Copper recycling, particularly in the business sector, is a good example of how recycling benefits the environment. The fact is, copper is everywhere today – electric wiring, copper plumbing, even vehicles and appliances. As such, while there is a tremendous amount of copper being trashed, there is also a tremendous amount of copper being recycled, with demand that is ever growing.

Clearly, there are economic benefits to copper recycling, which is why industry is motivated. At the same time, there are many environmental benefits to re-using and re-manufacturing so-called scrap copper. By recycling copper, there is much less reliance on virgin mining and processing of raw materials. This by itself reduces a number of harmful consequences on the environment.

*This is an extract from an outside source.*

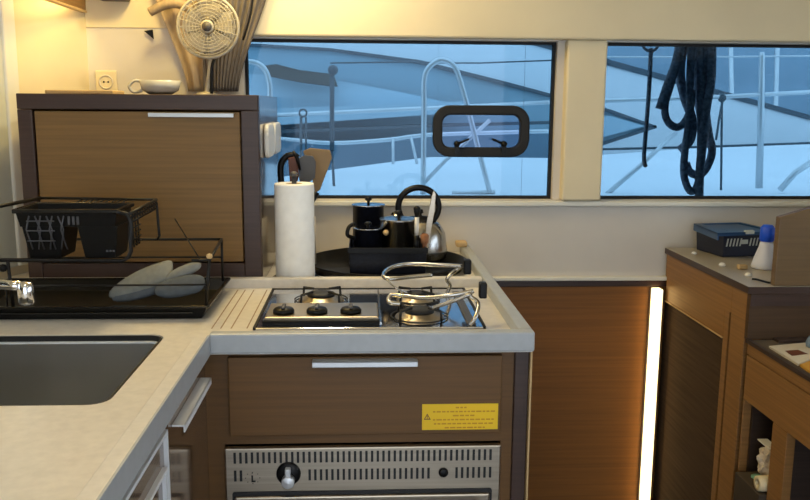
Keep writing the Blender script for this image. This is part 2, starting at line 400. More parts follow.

Collecting and recycling scrap copper actually prevents tons and tons of waste going to landfill, something that is unsustainable. Moreover, copper recycling is considered to be “energy-saving”, mainly because the process requires minimal energy compared to extracting virgin ore. In short, it means that less industrial energy is being used (and emitted) with coal, oil, or natural gas.

Industry-wide, copper recycling helps to sustain the market cost of copper, and therefore copper products. It’s all about the economics – recycling and re-using copper is cheaper than mining and processing. Cost wise, recycled copper is valuable in manufacturing consumer products, making for a cost-effective approach, without compromising any of the inherent qualities of the metal.

In today’s consumer-oriented society, there is still too much scrap copper ending up in landfill. It’s a waste of resources, and damaging to the environment. Trashed electronics, appliances, and industrial waste will undoubtedly release harmful substances into the environment. Whether it’s cadmium or mercury, these types of pollutants may have serious implications in future years.

With environmental concerns at the forefront, product manufacturers are focusing on product design that is more “sustainable ”. It means making use of more recycled content like copper, and therefore generating less waste overall. In addition, governments are instituting legislation for both waste and recycling, all in an effort to reverse the negative effects on the environment.

When it comes to metal recycling, the best approach for an average consumer is to be proactive. And while most household waste may not be especially high volume, everything helps.